▶ **TASK DETAILS**:
Sift the listing for lines that hold the string "picture" and pull them out.

"""

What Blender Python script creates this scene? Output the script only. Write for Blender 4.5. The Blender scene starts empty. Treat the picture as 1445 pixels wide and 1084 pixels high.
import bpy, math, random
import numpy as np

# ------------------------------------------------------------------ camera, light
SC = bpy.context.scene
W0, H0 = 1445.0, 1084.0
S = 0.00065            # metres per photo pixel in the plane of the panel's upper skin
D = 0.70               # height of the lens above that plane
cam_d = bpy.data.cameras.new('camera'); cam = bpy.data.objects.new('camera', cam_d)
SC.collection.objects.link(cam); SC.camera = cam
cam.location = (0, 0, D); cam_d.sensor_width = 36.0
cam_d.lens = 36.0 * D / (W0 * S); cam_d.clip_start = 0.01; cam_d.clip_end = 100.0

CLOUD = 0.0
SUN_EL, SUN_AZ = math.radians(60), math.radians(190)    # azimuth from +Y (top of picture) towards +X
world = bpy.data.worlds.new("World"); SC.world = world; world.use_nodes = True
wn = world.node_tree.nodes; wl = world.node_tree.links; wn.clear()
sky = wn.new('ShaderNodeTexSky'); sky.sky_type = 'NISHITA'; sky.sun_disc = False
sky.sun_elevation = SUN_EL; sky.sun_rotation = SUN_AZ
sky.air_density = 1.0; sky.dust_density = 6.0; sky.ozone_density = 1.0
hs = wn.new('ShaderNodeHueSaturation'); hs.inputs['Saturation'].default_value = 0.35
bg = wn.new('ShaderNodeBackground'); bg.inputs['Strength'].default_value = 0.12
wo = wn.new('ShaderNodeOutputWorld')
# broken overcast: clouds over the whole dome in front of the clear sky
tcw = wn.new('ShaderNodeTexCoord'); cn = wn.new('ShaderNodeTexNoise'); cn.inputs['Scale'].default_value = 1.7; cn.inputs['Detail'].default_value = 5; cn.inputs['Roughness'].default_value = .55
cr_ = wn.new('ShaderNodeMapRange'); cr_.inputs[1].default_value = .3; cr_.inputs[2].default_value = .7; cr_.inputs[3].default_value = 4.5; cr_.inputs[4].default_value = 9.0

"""

▶ **FINAL ANSWER**:
What Blender Python script creates this scene? Output the script only. Write for Blender 4.5. The Blender scene starts empty. Treat the picture as 1445 pixels wide and 1084 pixels high.
SUN_EL, SUN_AZ = math.radians(60), math.radians(190)    # azimuth from +Y (top of picture) towards +X